Ninguna decisión debe depender del resultado de una confrontación más o menos teatral, pero, desde las más altas esferas de la política, se viene impulsando la idea contraria.
Los debates electorales son oportunidades para presentar al público visiones contrastantes del gobierno y el Estado. También para señalar diferencias en los medios para conseguir los fines propuestos por cada bando. Son ejercicios democráticos cuya justificación se hace evidente, pero, inevitablemente, tienen un componente de espectáculo.
Lo sabemos desde la celebración del primer debate presidencial transmitido a gran escala en el mundo: la confrontación de los candidatos John F. Kennedy y Richard Nixon en 1960. En aquel momento, la televisión todavía estaba expandiendo su presencia en los hogares estadounidenses y muchos ciudadanos siguieron el enfrentamiento por la radio.
Los televidentes vieron a un vicepresidente Nixon sudoroso, mucho menos atractivo que el joven senador de Massachusetts. Mientras Kennedy hablaba directamente a la cámara, Nixon volteaba la mirada hacia los periodistas, dando la impresión de ser esquivo e insincero. Los radioescuchas, en cambio, oyeron a un vicepresidente con dominio de la política pública. Estudios posteriores dieron cuenta de grandes diferencias sobre el candidato considerado ganador según el medio utilizado para seguir el debate.
El caso todavía se presta a discusión y algunos analistas explican las diferencias por defectos de los estudios de opinión posteriores, pero nadie descarta la influencia de la buena presencia en cámaras, el manejo de la entonación y el gesto, entre otras cualidades divorciadas de la sustancia.
En tiempos de la posverdad, el debate tiene una limitante adicional: la ventaja pertenece a quien no tema mentir ni se sienta atado a la coherencia. El análisis serio y fundamentado se queda corto ante la posibilidad de decir cualquier cosa, según convenga en el momento. Esa libertad de cambiar posiciones en un santiamén, negar lo demostrable o acudir a “hechos alternativos” —para citar la frase célebre de una ex asesora presidencial estadounidense— pone al participante de buena fe en desventaja.

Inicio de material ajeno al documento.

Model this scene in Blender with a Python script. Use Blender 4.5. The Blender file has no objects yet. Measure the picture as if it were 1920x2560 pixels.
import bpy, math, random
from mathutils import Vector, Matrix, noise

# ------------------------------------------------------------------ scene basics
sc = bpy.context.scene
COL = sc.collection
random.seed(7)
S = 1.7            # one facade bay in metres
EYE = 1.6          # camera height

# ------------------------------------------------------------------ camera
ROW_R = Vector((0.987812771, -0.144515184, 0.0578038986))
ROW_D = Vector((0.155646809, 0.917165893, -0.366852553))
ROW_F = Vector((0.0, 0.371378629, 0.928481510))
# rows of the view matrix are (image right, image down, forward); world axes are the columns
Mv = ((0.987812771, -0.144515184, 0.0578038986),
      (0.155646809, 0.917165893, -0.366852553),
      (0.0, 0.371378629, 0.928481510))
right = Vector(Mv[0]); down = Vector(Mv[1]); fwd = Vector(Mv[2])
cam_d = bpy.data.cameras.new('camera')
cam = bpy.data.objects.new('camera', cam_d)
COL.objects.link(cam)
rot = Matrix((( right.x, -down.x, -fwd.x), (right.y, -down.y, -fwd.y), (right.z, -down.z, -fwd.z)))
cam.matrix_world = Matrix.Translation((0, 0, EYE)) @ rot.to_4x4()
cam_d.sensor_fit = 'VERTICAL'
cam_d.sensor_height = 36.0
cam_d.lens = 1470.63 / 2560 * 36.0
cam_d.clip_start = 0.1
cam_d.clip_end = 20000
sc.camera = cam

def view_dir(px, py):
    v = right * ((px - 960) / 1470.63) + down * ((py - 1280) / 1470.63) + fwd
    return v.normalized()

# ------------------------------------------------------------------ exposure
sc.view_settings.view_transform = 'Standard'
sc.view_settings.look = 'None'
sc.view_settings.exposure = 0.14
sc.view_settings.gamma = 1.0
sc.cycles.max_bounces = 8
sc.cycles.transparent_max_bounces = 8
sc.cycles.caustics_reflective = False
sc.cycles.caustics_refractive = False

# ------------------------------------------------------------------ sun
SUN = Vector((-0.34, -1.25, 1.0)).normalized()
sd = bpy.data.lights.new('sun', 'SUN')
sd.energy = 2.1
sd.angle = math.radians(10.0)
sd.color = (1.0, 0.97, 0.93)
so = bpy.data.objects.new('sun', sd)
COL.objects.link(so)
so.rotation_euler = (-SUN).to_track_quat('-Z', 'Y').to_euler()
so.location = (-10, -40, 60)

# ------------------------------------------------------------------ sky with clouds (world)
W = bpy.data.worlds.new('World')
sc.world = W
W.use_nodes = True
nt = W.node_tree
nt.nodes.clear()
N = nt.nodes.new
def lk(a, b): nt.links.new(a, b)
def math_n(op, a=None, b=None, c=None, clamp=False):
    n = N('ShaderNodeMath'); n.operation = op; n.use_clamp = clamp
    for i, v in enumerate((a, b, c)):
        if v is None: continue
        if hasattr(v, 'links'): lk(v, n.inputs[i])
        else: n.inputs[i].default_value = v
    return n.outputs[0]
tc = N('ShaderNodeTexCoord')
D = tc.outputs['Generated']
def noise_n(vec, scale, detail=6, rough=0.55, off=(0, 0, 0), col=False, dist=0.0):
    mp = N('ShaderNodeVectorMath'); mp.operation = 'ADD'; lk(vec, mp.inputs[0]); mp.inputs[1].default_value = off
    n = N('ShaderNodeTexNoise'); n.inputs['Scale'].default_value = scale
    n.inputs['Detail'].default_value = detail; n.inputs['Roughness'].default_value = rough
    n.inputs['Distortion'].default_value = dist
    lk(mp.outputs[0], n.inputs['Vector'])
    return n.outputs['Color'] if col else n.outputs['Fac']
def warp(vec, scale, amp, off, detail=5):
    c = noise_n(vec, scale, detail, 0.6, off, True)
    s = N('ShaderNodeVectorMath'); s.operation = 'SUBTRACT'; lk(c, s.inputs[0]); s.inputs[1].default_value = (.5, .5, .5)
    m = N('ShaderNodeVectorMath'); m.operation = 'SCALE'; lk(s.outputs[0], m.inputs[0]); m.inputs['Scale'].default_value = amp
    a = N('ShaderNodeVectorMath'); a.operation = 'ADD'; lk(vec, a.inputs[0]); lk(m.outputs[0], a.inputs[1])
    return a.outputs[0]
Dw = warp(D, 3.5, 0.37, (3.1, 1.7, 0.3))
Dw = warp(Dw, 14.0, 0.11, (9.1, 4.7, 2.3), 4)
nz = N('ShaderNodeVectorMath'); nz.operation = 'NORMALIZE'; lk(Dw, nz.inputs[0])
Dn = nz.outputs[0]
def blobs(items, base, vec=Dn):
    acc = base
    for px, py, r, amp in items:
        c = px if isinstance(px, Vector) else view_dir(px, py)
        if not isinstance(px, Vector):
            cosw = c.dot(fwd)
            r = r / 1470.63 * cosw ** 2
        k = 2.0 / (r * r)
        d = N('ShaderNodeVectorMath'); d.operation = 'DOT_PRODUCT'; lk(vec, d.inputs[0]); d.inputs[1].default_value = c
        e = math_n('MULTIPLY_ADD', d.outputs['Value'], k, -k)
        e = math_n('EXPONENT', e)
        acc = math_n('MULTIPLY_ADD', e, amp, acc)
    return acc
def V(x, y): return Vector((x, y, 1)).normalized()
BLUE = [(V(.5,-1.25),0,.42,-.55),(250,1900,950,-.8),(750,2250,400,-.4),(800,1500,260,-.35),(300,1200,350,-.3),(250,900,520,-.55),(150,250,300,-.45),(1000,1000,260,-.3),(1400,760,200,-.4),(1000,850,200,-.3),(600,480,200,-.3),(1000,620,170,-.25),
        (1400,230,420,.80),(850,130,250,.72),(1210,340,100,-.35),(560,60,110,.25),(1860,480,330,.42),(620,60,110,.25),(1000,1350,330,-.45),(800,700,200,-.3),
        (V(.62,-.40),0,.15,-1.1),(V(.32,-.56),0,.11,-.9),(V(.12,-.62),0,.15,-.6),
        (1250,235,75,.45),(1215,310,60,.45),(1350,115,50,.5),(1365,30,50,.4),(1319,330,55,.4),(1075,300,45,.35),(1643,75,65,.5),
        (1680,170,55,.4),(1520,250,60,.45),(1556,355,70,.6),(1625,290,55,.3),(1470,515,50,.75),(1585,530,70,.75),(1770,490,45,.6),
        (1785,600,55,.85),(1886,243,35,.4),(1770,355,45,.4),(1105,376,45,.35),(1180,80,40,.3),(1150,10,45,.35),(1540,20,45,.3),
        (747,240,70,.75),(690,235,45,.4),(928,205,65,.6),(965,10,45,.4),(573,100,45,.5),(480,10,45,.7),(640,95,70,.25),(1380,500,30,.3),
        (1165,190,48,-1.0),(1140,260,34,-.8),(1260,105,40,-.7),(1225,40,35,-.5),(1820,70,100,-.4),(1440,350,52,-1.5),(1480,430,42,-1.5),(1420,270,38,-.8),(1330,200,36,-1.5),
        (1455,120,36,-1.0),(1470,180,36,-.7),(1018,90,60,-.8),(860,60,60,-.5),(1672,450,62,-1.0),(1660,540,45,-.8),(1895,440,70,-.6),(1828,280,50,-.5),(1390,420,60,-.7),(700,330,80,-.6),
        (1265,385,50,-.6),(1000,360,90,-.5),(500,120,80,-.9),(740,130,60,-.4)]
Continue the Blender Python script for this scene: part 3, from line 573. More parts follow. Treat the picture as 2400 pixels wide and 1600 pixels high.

Por eso el debate no es la mejor forma de moldear la política pública. Ninguna decisión debe depender del resultado de una confrontación más o menos teatral, pero, desde las más altas esferas de la política, se viene impulsando la idea contraria. El gobierno insiste, por ejemplo, en un debate entre la contralora general de la República y la ministra de Planificación sobre la llamada “ley jaguar”.
La contralora ha dado bien fundadas explicaciones de su oposición a la iniciativa. En ningún momento rehusó rendir cuentas donde debe hacerlo, y las próximas decisiones sobre el proyecto corresponderán al Congreso, el Tribunal Supremo de Elecciones y la Sala Constitucional. Nada ganaríamos del debate salvo el espectáculo, y eso bien puede ser contraproducente.
El método es inconveniente cuando lo aplica el gobierno y, también, cuando lo hacen quienes tienen diferencias con la administración. La Cámara Nacional de Radiodifusión (Canara) invitó a Paula Bogantes Zamora, ministra de Ciencia, Tecnología, Innovación y Telecomunicaciones (Micitt), a debatir públicamente sobre el vencimiento, el 28 de junio, de los contratos de concesión de frecuencias de radio y televisión.
Canara tiene toda la razón en el asunto de fondo. Haber llegado a este punto sin ofrecer una solución mantiene viva la amenaza de un “apagón” de los medios de comunicación concesionarios de frecuencias, con serias repercusiones sobre la libertad de expresión en el país. Las autoridades políticas del Micitt, como dice Canara, “han incurrido en graves y reiteradas omisiones”. No obstante, la solución no saldrá de un debate con la ministra, sino de exigirle la rendición de cuentas a la cual está obligada.
Para recuperar el rumbo, Costa Rica debe renunciar a la política como espectáculo. Los debates electorales tienen utilidad, sobre todo si nos aproximamos a ellos con la cautela necesaria, pero la política pública no se forja en el espectáculo. Es indispensable no caer en la trampa.